Our democracy also paid a heavy price for the occupation, as democracy and ruling another people on the doorstep cannot coexist in the long run. So our political and judicial systems suffer from the surge of rightwing nationalism based on the historical view of a Greater Israel. There is also the heavy economic price that we paid and are paying – it is estimated, by most leading academic and security experts, that we have spent $55 billion on settlements and their security since ’67.
The value of the houses alone in the West Bank is assessed at $20b. by institutes such as Adwa and Macro. Sovereign Israel is turning into one of the most socially unjust societies in the OECD club, due to the growing gap between the haves and the have-nots and the lack of investment in education and social services.
And yet the heaviest price of 1967 touches on our very identity. Without giving up the conquered West Bank, we will in the years to come be a minority in our own land, endangering our Jewish and democratic identities.

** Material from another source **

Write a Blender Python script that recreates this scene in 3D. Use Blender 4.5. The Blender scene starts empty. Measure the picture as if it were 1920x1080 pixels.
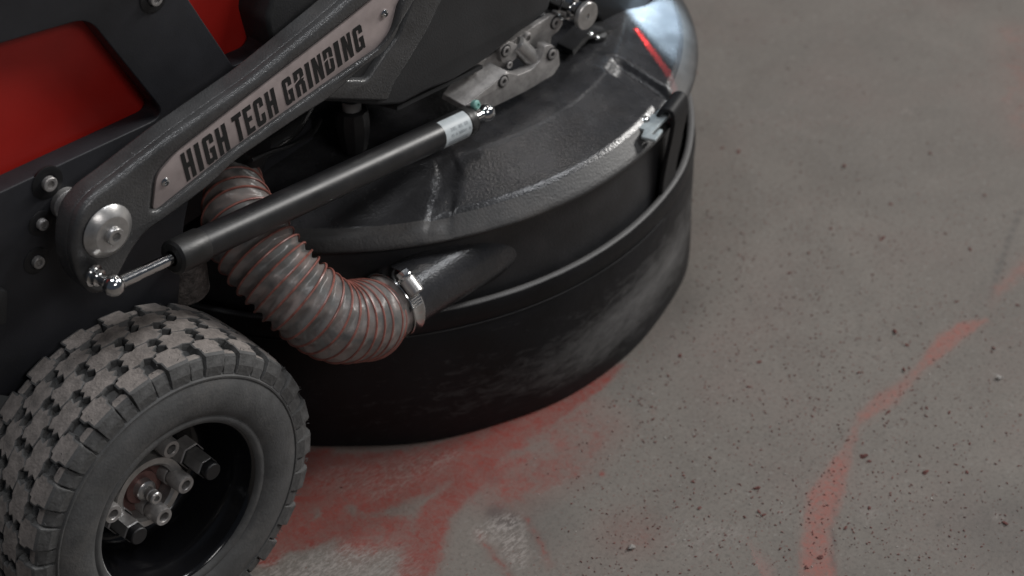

Forty-five years after the war, it is time for both Israelis and Arabs to draw the right conclusions from mistakes committed due to hubris on one side, and humiliation on the other. The Arabs must recognize that Israel as a Jewish state is here to stay and that, within its sovereign boundaries, it has many successes that can be shared in an improved relationship. And we need to understand that the occupation must come to an end, in reconciliation with an independent Palestinian state, with security, without the return of Jews into the historical Judea and Samaria, and without a return of Palestinians to the historical “Greater Palestine.”
The Arab countries and Israel must finally find the courage, after a delay of 45 years, to look reality in the face, giving up on fanatical rejectionism and humiliating occupation, and recognizing that we are rather small powers, not omnipotent and not eternal victims, but rather we are interdependent and dependent on a larger world. Better much too late than never.
The writer is president of the Peres Center for Peace and served as Israel’s chief negotiator for the Oslo Accords.